When she’s picked up by the space probe that brought her, WALL-E tags along and when they get to the AXIOM, his misadventures shake things up and reveal the star cruiser’s true mission. There’s more than a hint that it might be something sinister from the way the Auto Pilot is rendered: a ship’s wheel with a red eye that is a dead-ringer for HAL in 2001: A SPACE ODYSSEY. As for the humans, catered to 24/7 by an army of robot stewards, infantilized in minds preoccupied with gossip and the next meal-in-a-cup, and in their bodies grown soft, squishy, and spherical after centuries of space travel and hover chairs that offer the convenience of a virtual world that blocks their view of the real one. WALL-E’s accidentally freeing of a passel of defective robots from the ship’s cyber-psycho ward provides just the sort of insanity all the inhabitants, human and robot, desperately need.
The animated characters, robot and human are so lively that the cameos of Fred Willard seem somehow, well, dull by comparison. No reflection on Willard intended. He’s swell as the supercilious Global CEO of Buy-N-Large, the superstore that took over the Earth and eventually rendered it uninhabitable with its philosophy of disposable consumerism run amok.
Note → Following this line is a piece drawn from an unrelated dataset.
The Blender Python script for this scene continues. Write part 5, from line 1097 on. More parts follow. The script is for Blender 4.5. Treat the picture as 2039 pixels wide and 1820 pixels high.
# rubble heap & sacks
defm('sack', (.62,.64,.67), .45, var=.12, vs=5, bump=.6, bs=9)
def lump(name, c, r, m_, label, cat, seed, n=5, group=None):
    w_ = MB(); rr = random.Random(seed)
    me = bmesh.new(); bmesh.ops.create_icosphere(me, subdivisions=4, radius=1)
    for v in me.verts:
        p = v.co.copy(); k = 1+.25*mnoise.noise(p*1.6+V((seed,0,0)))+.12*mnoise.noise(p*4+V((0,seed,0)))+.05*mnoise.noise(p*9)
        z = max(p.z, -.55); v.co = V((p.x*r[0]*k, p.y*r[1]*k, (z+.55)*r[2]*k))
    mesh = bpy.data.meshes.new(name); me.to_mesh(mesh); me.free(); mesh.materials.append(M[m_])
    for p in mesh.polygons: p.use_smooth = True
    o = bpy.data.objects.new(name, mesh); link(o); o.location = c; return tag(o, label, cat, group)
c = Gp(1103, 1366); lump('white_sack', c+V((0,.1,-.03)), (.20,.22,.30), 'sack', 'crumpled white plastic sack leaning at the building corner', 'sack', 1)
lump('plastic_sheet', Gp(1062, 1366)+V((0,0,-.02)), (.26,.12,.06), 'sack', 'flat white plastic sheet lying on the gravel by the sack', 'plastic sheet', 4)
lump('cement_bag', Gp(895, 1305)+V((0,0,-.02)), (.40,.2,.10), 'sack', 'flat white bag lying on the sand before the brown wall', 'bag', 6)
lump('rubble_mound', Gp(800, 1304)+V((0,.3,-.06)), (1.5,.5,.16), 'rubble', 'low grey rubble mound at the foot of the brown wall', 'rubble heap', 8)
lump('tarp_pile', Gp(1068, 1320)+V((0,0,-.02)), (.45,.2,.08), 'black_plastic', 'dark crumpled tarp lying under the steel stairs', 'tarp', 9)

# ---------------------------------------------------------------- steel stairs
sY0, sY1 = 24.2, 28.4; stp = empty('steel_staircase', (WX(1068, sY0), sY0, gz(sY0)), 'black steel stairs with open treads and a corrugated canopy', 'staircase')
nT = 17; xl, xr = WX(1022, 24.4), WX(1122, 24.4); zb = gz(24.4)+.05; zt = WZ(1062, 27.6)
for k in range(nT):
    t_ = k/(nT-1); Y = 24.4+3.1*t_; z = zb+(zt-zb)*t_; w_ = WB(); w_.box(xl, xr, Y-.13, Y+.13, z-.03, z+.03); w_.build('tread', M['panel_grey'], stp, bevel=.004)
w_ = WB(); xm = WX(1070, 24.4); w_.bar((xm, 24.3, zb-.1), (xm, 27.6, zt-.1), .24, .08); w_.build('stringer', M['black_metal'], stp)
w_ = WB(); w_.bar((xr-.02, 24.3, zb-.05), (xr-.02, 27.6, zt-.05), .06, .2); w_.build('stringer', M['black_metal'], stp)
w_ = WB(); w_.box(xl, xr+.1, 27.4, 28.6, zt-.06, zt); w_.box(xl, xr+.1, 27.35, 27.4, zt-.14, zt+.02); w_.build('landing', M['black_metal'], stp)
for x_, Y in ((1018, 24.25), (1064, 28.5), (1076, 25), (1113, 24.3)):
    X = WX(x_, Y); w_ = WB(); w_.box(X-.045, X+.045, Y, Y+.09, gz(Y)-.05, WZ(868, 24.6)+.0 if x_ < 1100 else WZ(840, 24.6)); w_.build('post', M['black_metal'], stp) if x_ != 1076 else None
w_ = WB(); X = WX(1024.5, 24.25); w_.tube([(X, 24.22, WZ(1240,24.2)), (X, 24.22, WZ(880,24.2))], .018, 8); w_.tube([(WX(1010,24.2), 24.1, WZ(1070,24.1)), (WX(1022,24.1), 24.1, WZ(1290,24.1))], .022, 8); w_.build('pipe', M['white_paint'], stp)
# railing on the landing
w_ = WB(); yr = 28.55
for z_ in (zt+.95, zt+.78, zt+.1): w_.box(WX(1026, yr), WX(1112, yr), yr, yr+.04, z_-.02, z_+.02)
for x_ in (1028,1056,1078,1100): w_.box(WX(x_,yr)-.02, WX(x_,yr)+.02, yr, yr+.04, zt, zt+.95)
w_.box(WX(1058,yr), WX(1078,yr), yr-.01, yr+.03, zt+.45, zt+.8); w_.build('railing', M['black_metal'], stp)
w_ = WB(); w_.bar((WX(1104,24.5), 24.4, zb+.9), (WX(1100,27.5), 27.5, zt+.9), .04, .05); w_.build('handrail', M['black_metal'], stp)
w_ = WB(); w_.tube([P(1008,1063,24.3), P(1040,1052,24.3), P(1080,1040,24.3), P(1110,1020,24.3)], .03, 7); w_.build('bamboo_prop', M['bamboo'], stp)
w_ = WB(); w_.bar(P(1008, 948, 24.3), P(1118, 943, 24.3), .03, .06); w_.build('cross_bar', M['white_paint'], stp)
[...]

Once you’ve gotten used to the way WALL-E’s ocular units, they’re inspired by binoculars, can express even the most fleeting of feelings, or EVE can giggle without making a sound, flesh and blood doesn’t seem quite as richly evocative. The way an eye changes from one simple shape to another, the way a tiny claw or an antenna moves decisively or tentatively, it captures a seemingly endless variety of emotions from subtle to broad with economy and clarity and brilliance. The animation operates on the same level, dust being the most impressive new trick, but for sheer beauty, nothing tops the way strings of colored lights in WALL-E’s lair are refracted and reflected in the gloss of EVE’s pristine white body.
The clever sense of humor that is as much PIXAR’s trademark as the dazzling animation doesn’t fail. Exploiting the visual nature of the medium, the first 20 minutes are virtually soundless, but spiked with so much flawlessly executed slapstick, the dialogue isn’t missed. Some of it is more subtle. WALL-E’s bumbling courtship of the completely indifferent EVE has as much truth about humanity’s sweetness and perseverance as any piece of great literature, but there is also something keenly yet absurdly logical in WALL-E’s confusion over how to classify the ambiguity of a spork in order to store it properly in his collection of human artifacts. Some of it is a forthright poke in the eye, as it lays bare the folly of a disposable society in which humans have become too distracted by virtual reality to engage in anything resembling real-time interaction. It’s not just funny that everyone is surprised to discover that there’s been a pool on the Lido Deck for 700 years, it also has more than a touch of creepy foreboding in a present-day of I-Pods, Bluetooth, and PDAs.
WALL-E isn’t just a great animated movie, as enchanting as it is droll, as smart as it is silly, it’s a great movie. Period.